**Dataset excerpt**
-*-

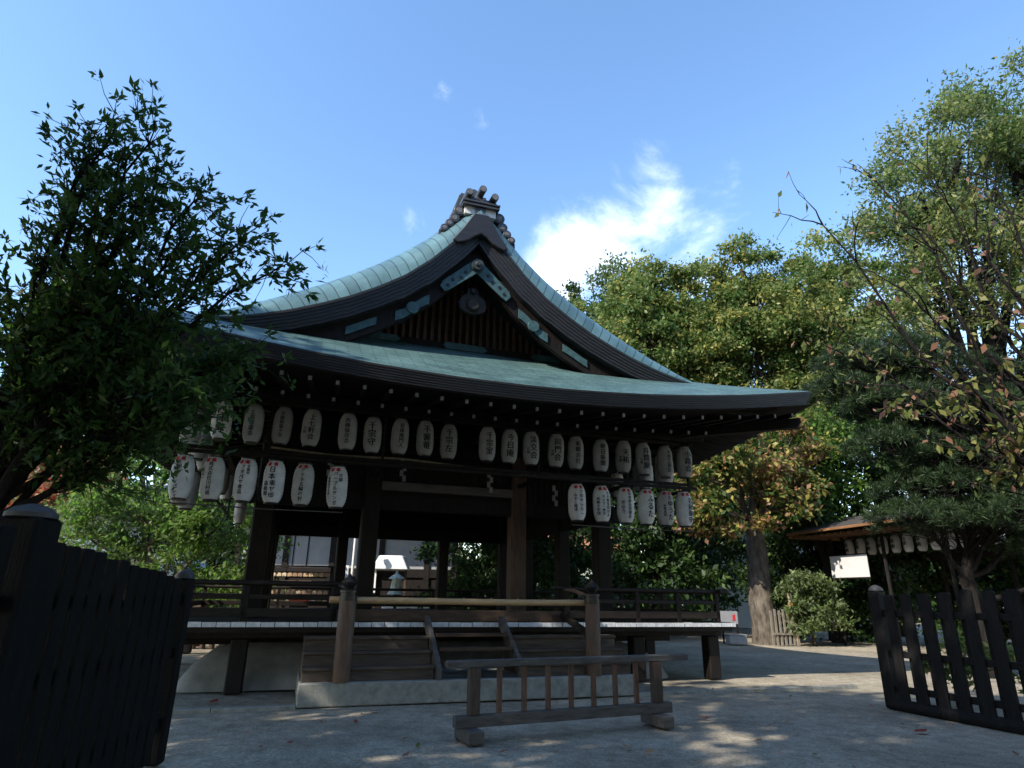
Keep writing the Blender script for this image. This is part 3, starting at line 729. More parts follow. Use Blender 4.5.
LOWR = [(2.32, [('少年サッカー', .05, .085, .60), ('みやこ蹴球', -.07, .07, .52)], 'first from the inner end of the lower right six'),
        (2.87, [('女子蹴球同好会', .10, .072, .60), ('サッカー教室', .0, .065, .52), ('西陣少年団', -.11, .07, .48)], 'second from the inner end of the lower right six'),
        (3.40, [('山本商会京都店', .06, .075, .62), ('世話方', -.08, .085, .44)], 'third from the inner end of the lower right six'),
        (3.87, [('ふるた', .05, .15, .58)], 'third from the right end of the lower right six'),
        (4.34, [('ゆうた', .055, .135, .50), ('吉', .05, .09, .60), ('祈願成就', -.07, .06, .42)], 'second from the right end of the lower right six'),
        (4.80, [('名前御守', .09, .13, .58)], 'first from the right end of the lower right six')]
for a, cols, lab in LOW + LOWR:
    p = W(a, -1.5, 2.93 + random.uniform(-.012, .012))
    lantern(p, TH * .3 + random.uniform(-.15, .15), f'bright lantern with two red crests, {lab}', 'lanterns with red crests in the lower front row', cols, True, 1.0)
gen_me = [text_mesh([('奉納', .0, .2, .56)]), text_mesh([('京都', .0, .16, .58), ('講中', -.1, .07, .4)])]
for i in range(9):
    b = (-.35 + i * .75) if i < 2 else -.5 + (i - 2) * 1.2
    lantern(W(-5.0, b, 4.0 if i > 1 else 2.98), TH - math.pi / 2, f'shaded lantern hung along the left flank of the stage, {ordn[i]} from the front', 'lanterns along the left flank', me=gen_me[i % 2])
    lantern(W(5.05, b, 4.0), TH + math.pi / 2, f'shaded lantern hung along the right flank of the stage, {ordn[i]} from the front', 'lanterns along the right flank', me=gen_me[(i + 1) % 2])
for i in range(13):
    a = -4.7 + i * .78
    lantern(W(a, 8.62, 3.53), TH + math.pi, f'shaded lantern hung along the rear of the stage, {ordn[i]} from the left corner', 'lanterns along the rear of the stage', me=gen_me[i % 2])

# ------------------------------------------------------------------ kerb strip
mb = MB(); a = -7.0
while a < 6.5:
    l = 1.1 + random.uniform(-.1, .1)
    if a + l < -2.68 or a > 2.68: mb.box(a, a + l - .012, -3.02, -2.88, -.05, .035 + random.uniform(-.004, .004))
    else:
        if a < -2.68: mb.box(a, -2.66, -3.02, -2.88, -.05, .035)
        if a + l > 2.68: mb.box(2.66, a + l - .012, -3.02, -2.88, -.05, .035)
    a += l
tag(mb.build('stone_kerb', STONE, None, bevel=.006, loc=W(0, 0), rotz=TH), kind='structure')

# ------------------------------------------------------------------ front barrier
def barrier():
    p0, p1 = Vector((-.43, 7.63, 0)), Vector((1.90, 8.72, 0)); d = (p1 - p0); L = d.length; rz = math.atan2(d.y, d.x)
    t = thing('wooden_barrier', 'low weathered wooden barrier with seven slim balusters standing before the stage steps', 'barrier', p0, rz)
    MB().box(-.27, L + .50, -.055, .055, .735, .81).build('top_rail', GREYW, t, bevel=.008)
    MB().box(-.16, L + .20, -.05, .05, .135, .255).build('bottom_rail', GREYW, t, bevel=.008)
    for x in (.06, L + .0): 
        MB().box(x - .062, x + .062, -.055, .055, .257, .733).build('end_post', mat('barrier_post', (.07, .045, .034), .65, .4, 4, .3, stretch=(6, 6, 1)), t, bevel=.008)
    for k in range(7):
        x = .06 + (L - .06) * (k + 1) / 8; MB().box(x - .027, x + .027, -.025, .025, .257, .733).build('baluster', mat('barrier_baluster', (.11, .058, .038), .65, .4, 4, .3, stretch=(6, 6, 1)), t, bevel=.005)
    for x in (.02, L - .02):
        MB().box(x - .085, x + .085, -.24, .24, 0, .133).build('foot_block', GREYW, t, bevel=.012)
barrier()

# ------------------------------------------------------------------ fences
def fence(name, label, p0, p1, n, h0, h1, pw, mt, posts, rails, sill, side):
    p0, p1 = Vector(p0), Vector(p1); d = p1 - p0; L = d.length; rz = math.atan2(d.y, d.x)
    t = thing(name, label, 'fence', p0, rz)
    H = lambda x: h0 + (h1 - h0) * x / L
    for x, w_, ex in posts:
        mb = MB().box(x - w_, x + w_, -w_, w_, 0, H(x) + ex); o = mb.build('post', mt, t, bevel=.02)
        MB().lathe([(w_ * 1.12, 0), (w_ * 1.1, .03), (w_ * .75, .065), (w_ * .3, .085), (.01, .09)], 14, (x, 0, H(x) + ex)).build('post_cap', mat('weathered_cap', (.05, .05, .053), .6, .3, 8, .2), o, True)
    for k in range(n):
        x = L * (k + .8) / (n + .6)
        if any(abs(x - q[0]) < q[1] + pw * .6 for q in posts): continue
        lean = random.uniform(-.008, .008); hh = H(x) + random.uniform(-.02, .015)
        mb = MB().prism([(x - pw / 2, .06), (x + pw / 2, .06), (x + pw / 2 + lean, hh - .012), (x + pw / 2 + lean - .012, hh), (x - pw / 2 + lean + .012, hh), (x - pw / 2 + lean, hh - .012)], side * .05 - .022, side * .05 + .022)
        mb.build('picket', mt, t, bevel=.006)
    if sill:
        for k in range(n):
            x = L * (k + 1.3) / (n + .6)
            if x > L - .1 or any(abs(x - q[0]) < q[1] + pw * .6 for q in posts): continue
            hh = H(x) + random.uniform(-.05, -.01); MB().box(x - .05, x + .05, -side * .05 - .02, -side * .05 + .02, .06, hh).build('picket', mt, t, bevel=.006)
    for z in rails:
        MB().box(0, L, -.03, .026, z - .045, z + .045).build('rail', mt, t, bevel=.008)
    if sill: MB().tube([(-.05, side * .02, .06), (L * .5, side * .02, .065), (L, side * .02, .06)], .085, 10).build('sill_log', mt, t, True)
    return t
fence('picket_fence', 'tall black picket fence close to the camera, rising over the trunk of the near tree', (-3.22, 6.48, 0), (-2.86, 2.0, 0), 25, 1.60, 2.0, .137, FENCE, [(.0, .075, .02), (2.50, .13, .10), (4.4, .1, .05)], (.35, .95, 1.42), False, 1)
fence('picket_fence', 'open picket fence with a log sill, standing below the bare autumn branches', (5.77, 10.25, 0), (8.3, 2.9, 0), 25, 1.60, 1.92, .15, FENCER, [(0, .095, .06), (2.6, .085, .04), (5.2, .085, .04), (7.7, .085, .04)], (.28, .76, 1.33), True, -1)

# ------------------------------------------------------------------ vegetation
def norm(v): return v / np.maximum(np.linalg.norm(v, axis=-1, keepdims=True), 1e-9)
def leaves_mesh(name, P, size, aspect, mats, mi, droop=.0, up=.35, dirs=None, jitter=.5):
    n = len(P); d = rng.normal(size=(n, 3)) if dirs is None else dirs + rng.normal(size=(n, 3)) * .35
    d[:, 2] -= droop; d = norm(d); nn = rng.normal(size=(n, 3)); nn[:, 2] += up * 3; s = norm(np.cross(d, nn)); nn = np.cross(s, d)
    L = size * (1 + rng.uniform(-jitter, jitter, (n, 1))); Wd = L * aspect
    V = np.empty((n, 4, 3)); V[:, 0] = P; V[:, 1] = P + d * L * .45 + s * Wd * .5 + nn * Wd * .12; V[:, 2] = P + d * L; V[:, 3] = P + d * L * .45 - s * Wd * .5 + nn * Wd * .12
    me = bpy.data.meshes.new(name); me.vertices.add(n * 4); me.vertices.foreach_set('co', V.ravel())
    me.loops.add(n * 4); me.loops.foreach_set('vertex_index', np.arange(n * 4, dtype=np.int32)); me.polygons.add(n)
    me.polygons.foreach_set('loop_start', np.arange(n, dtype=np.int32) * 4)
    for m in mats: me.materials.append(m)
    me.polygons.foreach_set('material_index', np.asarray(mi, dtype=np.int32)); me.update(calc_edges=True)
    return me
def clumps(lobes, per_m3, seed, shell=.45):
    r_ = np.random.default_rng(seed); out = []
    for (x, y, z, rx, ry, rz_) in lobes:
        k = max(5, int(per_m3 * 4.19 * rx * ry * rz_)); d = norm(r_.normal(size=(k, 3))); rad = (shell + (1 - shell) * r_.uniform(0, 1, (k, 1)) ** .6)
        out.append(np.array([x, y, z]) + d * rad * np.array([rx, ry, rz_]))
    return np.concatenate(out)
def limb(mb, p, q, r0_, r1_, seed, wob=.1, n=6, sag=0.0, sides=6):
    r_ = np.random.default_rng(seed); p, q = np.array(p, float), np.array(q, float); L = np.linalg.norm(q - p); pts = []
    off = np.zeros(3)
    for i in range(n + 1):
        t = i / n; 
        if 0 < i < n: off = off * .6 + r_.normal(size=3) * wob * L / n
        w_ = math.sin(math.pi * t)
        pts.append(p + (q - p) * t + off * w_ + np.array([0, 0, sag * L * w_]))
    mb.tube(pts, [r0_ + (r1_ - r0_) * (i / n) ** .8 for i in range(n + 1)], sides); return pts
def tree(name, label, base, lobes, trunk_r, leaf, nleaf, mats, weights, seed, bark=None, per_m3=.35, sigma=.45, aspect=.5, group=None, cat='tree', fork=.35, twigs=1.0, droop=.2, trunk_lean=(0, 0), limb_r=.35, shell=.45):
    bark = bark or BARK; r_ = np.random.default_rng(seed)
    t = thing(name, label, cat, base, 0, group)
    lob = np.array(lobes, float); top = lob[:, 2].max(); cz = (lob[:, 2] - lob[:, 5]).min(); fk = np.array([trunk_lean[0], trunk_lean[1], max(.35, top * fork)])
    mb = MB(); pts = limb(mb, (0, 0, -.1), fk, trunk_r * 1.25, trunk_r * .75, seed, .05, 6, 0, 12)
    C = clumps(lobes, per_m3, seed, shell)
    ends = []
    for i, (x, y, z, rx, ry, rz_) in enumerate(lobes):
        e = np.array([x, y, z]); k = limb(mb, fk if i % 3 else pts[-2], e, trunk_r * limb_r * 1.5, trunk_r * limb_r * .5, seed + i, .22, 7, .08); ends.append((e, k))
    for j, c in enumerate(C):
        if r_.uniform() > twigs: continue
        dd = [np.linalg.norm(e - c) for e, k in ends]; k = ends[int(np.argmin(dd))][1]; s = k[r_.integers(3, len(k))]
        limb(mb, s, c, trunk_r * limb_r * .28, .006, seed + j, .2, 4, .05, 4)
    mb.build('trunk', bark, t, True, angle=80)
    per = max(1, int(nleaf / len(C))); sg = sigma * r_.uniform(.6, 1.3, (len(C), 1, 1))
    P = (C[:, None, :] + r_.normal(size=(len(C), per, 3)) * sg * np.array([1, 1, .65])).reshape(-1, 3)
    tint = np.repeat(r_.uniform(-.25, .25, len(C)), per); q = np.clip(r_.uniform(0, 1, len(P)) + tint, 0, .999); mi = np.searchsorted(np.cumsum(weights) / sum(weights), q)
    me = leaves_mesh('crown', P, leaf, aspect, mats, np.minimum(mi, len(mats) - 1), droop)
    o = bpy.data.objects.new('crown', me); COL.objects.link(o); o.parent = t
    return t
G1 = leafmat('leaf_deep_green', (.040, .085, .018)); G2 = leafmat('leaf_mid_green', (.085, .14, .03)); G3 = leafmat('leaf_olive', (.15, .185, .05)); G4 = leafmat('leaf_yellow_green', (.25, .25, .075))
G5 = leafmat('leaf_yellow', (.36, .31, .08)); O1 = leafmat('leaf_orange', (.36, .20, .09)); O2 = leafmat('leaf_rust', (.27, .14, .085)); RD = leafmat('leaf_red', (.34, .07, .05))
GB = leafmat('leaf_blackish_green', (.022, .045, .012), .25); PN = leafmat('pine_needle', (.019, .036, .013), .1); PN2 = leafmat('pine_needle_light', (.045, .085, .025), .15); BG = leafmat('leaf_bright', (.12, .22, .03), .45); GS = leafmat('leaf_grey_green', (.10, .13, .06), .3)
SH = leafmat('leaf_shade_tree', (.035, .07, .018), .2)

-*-

**Exercise prompt**
Emit the lines of the material exactly, from its first line to the line containing "lantern(W(a, 8.62, 3.53), TH", inclusive; leave every picture out.

**Response to the task**
Keep writing the Blender script for this image. This is part 3, starting at line 729. More parts follow. Use Blender 4.5.
LOWR = [(2.32, [('少年サッカー', .05, .085, .60), ('みやこ蹴球', -.07, .07, .52)], 'first from the inner end of the lower right six'),
        (2.87, [('女子蹴球同好会', .10, .072, .60), ('サッカー教室', .0, .065, .52), ('西陣少年団', -.11, .07, .48)], 'second from the inner end of the lower right six'),
        (3.40, [('山本商会京都店', .06, .075, .62), ('世話方', -.08, .085, .44)], 'third from the inner end of the lower right six'),
        (3.87, [('ふるた', .05, .15, .58)], 'third from the right end of the lower right six'),
        (4.34, [('ゆうた', .055, .135, .50), ('吉', .05, .09, .60), ('祈願成就', -.07, .06, .42)], 'second from the right end of the lower right six'),
        (4.80, [('名前御守', .09, .13, .58)], 'first from the right end of the lower right six')]
for a, cols, lab in LOW + LOWR:
    p = W(a, -1.5, 2.93 + random.uniform(-.012, .012))
    lantern(p, TH * .3 + random.uniform(-.15, .15), f'bright lantern with two red crests, {lab}', 'lanterns with red crests in the lower front row', cols, True, 1.0)
gen_me = [text_mesh([('奉納', .0, .2, .56)]), text_mesh([('京都', .0, .16, .58), ('講中', -.1, .07, .4)])]
for i in range(9):
    b = (-.35 + i * .75) if i < 2 else -.5 + (i - 2) * 1.2
    lantern(W(-5.0, b, 4.0 if i > 1 else 2.98), TH - math.pi / 2, f'shaded lantern hung along the left flank of the stage, {ordn[i]} from the front', 'lanterns along the left flank', me=gen_me[i % 2])
    lantern(W(5.05, b, 4.0), TH + math.pi / 2, f'shaded lantern hung along the right flank of the stage, {ordn[i]} from the front', 'lanterns along the right flank', me=gen_me[(i + 1) % 2])
for i in range(13):
    a = -4.7 + i * .78
    lantern(W(a, 8.62, 3.53), TH + math.pi, f'shaded lantern hung along the rear of the stage, {ordn[i]} from the left corner', 'lanterns along the rear of the stage', me=gen_me[i % 2])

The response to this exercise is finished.